- **Stated goal**
Leave out any pictures and transcribe all other data below exactly.
--- Begin ---
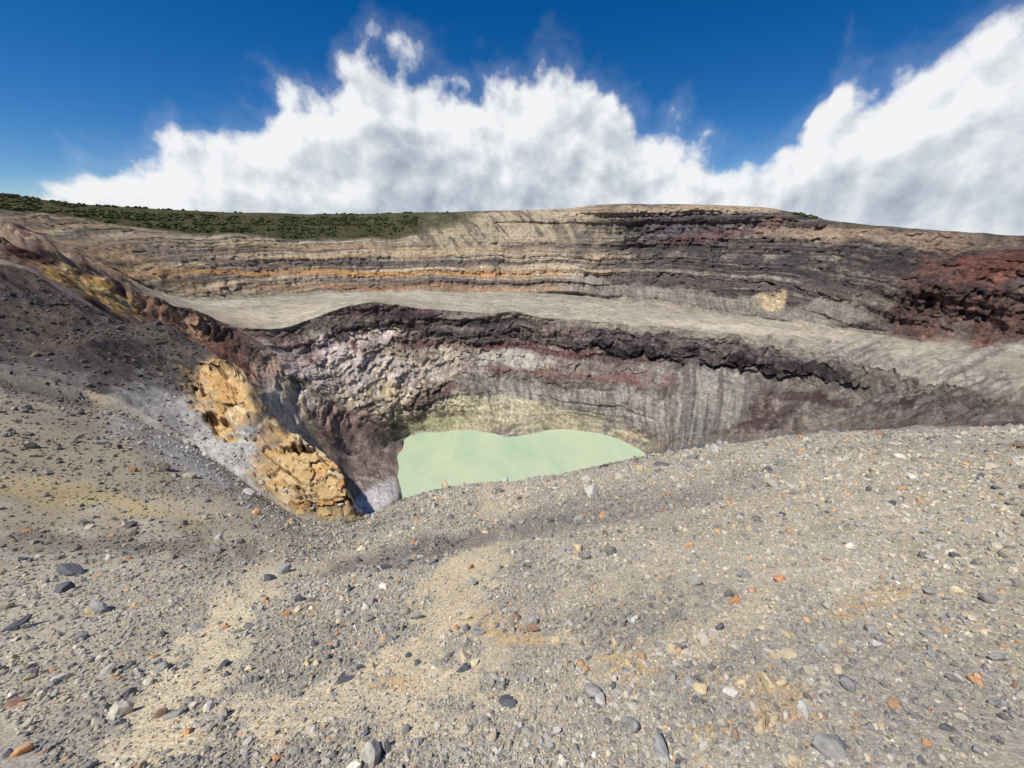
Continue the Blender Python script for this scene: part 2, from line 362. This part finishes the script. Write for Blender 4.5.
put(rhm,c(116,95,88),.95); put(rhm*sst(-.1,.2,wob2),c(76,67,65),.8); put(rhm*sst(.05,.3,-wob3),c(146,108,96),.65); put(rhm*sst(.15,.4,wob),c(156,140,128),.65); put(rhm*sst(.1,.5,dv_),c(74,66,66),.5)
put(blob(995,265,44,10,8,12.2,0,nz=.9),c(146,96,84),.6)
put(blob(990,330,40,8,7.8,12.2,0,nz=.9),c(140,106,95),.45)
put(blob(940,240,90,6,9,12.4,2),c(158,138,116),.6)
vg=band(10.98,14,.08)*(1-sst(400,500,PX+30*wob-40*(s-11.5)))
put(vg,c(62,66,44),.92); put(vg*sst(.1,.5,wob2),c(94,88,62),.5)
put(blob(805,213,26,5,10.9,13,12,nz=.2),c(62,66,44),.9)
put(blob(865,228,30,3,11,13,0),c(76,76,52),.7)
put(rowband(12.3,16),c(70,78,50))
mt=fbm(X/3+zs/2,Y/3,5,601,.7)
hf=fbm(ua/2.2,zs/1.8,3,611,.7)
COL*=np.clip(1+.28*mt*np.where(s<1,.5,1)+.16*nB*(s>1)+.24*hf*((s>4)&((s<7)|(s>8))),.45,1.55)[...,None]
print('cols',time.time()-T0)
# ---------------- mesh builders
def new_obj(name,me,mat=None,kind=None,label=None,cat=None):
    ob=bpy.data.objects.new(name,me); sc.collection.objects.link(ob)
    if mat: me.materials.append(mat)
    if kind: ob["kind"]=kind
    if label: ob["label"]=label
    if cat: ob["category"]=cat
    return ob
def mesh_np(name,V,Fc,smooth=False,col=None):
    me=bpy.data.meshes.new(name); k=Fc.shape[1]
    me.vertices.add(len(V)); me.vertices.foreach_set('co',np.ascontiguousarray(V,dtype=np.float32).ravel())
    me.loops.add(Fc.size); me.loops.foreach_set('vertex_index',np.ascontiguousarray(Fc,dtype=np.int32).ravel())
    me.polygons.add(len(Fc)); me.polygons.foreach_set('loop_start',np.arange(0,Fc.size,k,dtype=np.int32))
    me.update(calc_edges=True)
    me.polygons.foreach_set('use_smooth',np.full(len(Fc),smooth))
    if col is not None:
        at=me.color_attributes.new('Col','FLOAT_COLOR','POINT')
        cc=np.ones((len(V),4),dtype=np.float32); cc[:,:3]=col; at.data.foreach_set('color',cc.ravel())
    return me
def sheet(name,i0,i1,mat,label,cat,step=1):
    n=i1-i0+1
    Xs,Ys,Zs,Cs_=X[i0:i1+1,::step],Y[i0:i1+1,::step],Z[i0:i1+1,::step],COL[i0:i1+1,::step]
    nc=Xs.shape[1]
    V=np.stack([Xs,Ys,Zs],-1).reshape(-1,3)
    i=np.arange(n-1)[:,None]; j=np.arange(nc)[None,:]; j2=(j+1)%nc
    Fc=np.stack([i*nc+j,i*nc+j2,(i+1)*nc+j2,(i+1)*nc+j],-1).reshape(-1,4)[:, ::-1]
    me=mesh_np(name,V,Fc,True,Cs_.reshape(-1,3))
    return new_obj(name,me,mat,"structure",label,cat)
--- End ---
- **Solution to the problem**
Continue the Blender Python script for this scene: part 2, from line 362. This part finishes the script. Write for Blender 4.5.
put(rhm,c(116,95,88),.95); put(rhm*sst(-.1,.2,wob2),c(76,67,65),.8); put(rhm*sst(.05,.3,-wob3),c(146,108,96),.65); put(rhm*sst(.15,.4,wob),c(156,140,128),.65); put(rhm*sst(.1,.5,dv_),c(74,66,66),.5)
put(blob(995,265,44,10,8,12.2,0,nz=.9),c(146,96,84),.6)
put(blob(990,330,40,8,7.8,12.2,0,nz=.9),c(140,106,95),.45)
put(blob(940,240,90,6,9,12.4,2),c(158,138,116),.6)
vg=band(10.98,14,.08)*(1-sst(400,500,PX+30*wob-40*(s-11.5)))
put(vg,c(62,66,44),.92); put(vg*sst(.1,.5,wob2),c(94,88,62),.5)
put(blob(805,213,26,5,10.9,13,12,nz=.2),c(62,66,44),.9)
put(blob(865,228,30,3,11,13,0),c(76,76,52),.7)
put(rowband(12.3,16),c(70,78,50))
mt=fbm(X/3+zs/2,Y/3,5,601,.7)
hf=fbm(ua/2.2,zs/1.8,3,611,.7)
COL*=np.clip(1+.28*mt*np.where(s<1,.5,1)+.16*nB*(s>1)+.24*hf*((s>4)&((s<7)|(s>8))),.45,1.55)[...,None]
print('cols',time.time()-T0)
# ---------------- mesh builders
def new_obj(name,me,mat=None,kind=None,label=None,cat=None):
    ob=bpy.data.objects.new(name,me); sc.collection.objects.link(ob)
    if mat: me.materials.append(mat)
    if kind: ob["kind"]=kind
    if label: ob["label"]=label
    if cat: ob["category"]=cat
    return ob
def mesh_np(name,V,Fc,smooth=False,col=None):
    me=bpy.data.meshes.new(name); k=Fc.shape[1]
    me.vertices.add(len(V)); me.vertices.foreach_set('co',np.ascontiguousarray(V,dtype=np.float32).ravel())
    me.loops.add(Fc.size); me.loops.foreach_set('vertex_index',np.ascontiguousarray(Fc,dtype=np.int32).ravel())
    me.polygons.add(len(Fc)); me.polygons.foreach_set('loop_start',np.arange(0,Fc.size,k,dtype=np.int32))
    me.update(calc_edges=True)
    me.polygons.foreach_set('use_smooth',np.full(len(Fc),smooth))
    if col is not None:
        at=me.color_attributes.new('Col','FLOAT_COLOR','POINT')
        cc=np.ones((len(V),4),dtype=np.float32); cc[:,:3]=col; at.data.foreach_set('color',cc.ravel())
    return me
def sheet(name,i0,i1,mat,label,cat,step=1):
    n=i1-i0+1
    Xs,Ys,Zs,Cs_=X[i0:i1+1,::step],Y[i0:i1+1,::step],Z[i0:i1+1,::step],COL[i0:i1+1,::step]
    nc=Xs.shape[1]
    V=np.stack([Xs,Ys,Zs],-1).reshape(-1,3)
    i=np.arange(n-1)[:,None]; j=np.arange(nc)[None,:]; j2=(j+1)%nc
    Fc=np.stack([i*nc+j,i*nc+j2,(i+1)*nc+j2,(i+1)*nc+j],-1).reshape(-1,4)[:, ::-1]
    me=mesh_np(name,V,Fc,True,Cs_.reshape(-1,3))
    return new_obj(name,me,mat,"structure",label,cat)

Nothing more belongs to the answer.